Stated exercise: In the material below, find every line with "Python" and pull it out.

[BEGIN]

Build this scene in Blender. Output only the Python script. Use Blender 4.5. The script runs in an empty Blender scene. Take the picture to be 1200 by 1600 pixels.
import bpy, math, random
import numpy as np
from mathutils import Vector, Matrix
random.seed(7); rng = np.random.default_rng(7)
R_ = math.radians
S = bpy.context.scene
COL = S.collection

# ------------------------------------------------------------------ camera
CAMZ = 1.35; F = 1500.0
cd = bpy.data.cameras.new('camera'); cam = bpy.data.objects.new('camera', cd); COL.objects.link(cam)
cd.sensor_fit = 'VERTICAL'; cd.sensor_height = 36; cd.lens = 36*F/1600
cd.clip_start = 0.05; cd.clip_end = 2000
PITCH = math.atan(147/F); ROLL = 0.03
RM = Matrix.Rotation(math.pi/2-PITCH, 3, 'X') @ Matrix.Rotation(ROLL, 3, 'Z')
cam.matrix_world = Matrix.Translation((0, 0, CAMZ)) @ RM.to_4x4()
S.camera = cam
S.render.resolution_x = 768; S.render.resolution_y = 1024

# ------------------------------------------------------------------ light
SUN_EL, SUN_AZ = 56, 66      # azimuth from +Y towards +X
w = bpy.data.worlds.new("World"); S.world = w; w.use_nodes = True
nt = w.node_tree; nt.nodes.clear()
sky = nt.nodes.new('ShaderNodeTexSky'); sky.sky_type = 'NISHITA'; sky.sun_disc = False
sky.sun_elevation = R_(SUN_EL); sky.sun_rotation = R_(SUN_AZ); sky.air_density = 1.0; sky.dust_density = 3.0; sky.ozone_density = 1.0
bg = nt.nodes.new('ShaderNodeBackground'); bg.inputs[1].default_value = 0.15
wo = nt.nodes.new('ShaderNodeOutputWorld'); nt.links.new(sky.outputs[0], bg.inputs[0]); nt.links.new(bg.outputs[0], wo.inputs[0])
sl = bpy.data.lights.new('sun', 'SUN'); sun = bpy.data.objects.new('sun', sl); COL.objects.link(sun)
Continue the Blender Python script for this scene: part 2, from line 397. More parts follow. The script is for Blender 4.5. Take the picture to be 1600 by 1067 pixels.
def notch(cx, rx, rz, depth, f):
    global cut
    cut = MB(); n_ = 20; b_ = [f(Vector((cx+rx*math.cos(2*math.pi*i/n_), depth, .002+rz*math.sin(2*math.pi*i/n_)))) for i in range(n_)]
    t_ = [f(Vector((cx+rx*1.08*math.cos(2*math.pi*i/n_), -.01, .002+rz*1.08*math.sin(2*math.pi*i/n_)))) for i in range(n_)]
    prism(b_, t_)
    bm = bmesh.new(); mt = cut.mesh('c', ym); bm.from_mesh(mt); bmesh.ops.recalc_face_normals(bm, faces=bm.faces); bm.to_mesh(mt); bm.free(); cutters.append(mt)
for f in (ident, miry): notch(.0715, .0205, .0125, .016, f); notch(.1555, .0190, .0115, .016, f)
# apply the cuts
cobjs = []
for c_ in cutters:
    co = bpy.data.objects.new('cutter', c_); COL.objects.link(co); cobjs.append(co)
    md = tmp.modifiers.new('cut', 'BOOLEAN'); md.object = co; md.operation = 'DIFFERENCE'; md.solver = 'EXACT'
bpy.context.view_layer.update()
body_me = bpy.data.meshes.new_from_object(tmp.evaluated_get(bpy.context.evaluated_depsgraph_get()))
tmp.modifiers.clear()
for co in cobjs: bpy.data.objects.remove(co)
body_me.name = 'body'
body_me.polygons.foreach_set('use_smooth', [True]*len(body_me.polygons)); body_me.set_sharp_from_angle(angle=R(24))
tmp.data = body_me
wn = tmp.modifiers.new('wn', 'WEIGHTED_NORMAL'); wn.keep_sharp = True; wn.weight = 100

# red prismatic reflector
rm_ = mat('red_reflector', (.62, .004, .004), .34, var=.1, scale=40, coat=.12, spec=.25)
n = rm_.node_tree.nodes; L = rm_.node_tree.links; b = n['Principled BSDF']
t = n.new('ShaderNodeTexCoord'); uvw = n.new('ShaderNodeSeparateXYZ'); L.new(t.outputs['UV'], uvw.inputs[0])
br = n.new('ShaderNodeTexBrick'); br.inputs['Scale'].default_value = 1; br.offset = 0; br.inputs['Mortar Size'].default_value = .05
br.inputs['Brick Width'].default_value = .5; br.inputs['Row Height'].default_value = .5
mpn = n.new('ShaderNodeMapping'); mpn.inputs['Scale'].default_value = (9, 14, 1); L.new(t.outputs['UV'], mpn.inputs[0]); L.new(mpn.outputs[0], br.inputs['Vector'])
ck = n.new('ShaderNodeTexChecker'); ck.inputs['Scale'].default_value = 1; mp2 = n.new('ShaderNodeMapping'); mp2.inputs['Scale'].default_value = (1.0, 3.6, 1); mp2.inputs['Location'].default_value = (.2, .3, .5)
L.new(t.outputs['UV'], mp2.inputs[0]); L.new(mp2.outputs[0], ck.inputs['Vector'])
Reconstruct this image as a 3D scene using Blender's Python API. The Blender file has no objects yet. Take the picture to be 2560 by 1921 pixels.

[END]

Task result:
Build this scene in Blender. Output only the Python script. Use Blender 4.5. The script runs in an empty Blender scene. Take the picture to be 1200 by 1600 pixels.
Continue the Blender Python script for this scene: part 2, from line 397. More parts follow. The script is for Blender 4.5. Take the picture to be 1600 by 1067 pixels.
Reconstruct this image as a 3D scene using Blender's Python API. The Blender file has no objects yet. Take the picture to be 2560 by 1921 pixels.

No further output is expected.